À quel moment est-on certain d’aller au bout ensemble ?

— Il y a des jalons contractuels, avec plusieurs phases, de design, de développement de concept, de développement, de démonstration… À chaque fois nous nous demandons si ça marche ou non et si nous y allons ou pas. Sachant que nous, nous avons une ligne directrice qui est la composante nucléaire aéroportée. Il faudra donc que de toutes façons, tout ceci soit compatible avec l’emport de notre futur missile nucléaire ASN4G. Si nous divergions, de toutes façons, nous conserverions les acquis du travail en commun.

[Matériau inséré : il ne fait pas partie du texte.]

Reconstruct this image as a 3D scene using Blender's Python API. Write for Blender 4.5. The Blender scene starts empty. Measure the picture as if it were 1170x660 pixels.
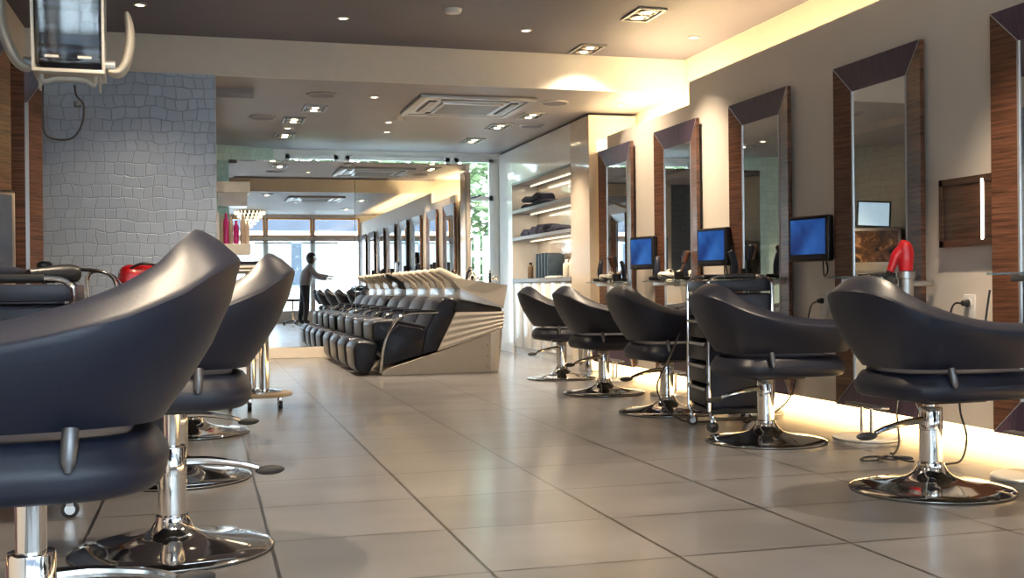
import bpy, bmesh, math, random
from mathutils import Vector, Matrix
random.seed(7)
PI = math.pi
C = bpy.context.scene.collection
sc = bpy.context.scene

# ------------------------------------------------------------------ materials
def mat(name):
    m = bpy.data.materials.new(name); m.use_nodes = True
    nt = m.node_tree; return m, nt, nt.nodes['Principled BSDF']
def N(nt, t, **kw):
    n = nt.nodes.new(t)
    for k, v in kw.items():
        if k in n.inputs: n.inputs[k].default_value = v
        else: setattr(n, k, v)
    return n
def ramp(nt, stops):
    r = nt.nodes.new('ShaderNodeValToRGB'); e = r.color_ramp.elements
    while len(e) < len(stops): e.new(0.5)
    for i, (p, c) in enumerate(stops):
        e[i].position = p; e[i].color = (*c, 1) if len(c) == 3 else c
    return r
def coords(nt, scale=(1, 1, 1), loc=(0, 0, 0), rot=(0, 0, 0), kind='Object'):
    tc = nt.nodes.new('ShaderNodeTexCoord'); mp = nt.nodes.new('ShaderNodeMapping')
    mp.inputs['Scale'].default_value = scale; mp.inputs['Location'].default_value = loc; mp.inputs['Rotation'].default_value = rot
    nt.links.new(tc.outputs[kind], mp.inputs['Vector']); return mp
def simple(name, col, rough=.5, metal=0, var=.08, scale=12, bump=0, coat=0, emit=None, es=0, spec=.5):
    m, nt, b = mat(name)
    mp = coords(nt); nz = N(nt, 'ShaderNodeTexNoise', Scale=scale, Detail=4.0)
    nt.links.new(mp.outputs[0], nz.inputs['Vector'])
    c0 = tuple(max(0, c*(1-var)) for c in col); c1 = tuple(min(1, c*(1+var)) for c in col)
    r = ramp(nt, [(.3, c0), (.7, c1)])
    nt.links.new(nz.outputs['Fac'], r.inputs[0]); nt.links.new(r.outputs[0], b.inputs['Base Color'])
    b.inputs['Roughness'].default_value = rough; b.inputs['Metallic'].default_value = metal
    b.inputs['Coat Weight'].default_value = coat; b.inputs['Specular IOR Level'].default_value = spec
    if bump:
        bp = N(nt, 'ShaderNodeBump', Strength=bump, Distance=.01)
        nt.links.new(nz.outputs['Fac'], bp.inputs['Height']); nt.links.new(bp.outputs[0], b.inputs['Normal'])
    if emit:
        b.inputs['Emission Color'].default_value = (*emit, 1); b.inputs['Emission Strength'].default_value = es
    return m
def wood(name, dark, light, along='z', rough=.35, purple=0):
    # fine zebrano grain; stripes vary across the "across" axis
    m, nt, b = mat(name)
    s = {'z': (6, 3, 70), 'x': (70, 6, 6), 'y': (6, 70, 3)}[along]
    mp = coords(nt, s); nz = N(nt, 'ShaderNodeTexNoise', Scale=1.0, Detail=5.0, Roughness=.65, Distortion=.3)
    nt.links.new(mp.outputs[0], nz.inputs['Vector'])
    mid = tuple((a+c)/2 for a, c in zip(dark, light))
    r = ramp(nt, [(.34, dark), (.5, mid), (.66, light)])
    nt.links.new(nz.outputs['Fac'], r.inputs[0]); nt.links.new(r.outputs[0], b.inputs['Base Color'])
    b.inputs['Roughness'].default_value = rough; b.inputs['Coat Weight'].default_value = .25; b.inputs['Coat Roughness'].default_value = .2
    return m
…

Et le char du futur, le MGCS ?

— C’est la même chose. Ce n’est pas qu’un char. Ce sont des plateformes de combat terrestre interconnectées par un cloud de combat collaboratif, certaines étant robotisées. Les discussions sont toujours en cours sur les trois groupes de travail qui doivent permettre d’avancer les travaux. J’ai bon espoir que l’on parvienne à converger assez rapidement.

C’est-à-dire ?

— Assez rapidement. On parle de mois.

L’Eurodrone, comment avance-t-il ?

— Il est lancé. La LPM prévoit une accélération dans le domaine des drones. L’Eurodrone évidemment remplit une capacité que nous n’avons pas aujourd’hui. Même si nous avons pris le Reaper [américain, NDLR] en attendant. Il y a un consensus, et le président l’a souligné, pour dire que les drones tous milieux doivent être accélérés : terrestres, aéroterrestres, munitions rôdeuses, navals, sous-marins y compris dans les très grands fonds marins, au regard de l’importance des câbles sous-marins et des pipelines. De même pour la lutte antidrones avec une préoccupation majeure à l’approche des événements que nous allons vivre sur le territoire français, la Coupe du monde de rugby en 2023 et les Jeux olympiques en 2024.

(Romain Mielcarek)

Entretien réalisé en face à face le 11 février 2023 à Balard. L'entretien a été relu par le DGA et quelques modifications de forme ont été acceptées conformément à notre charte rédactionnelle.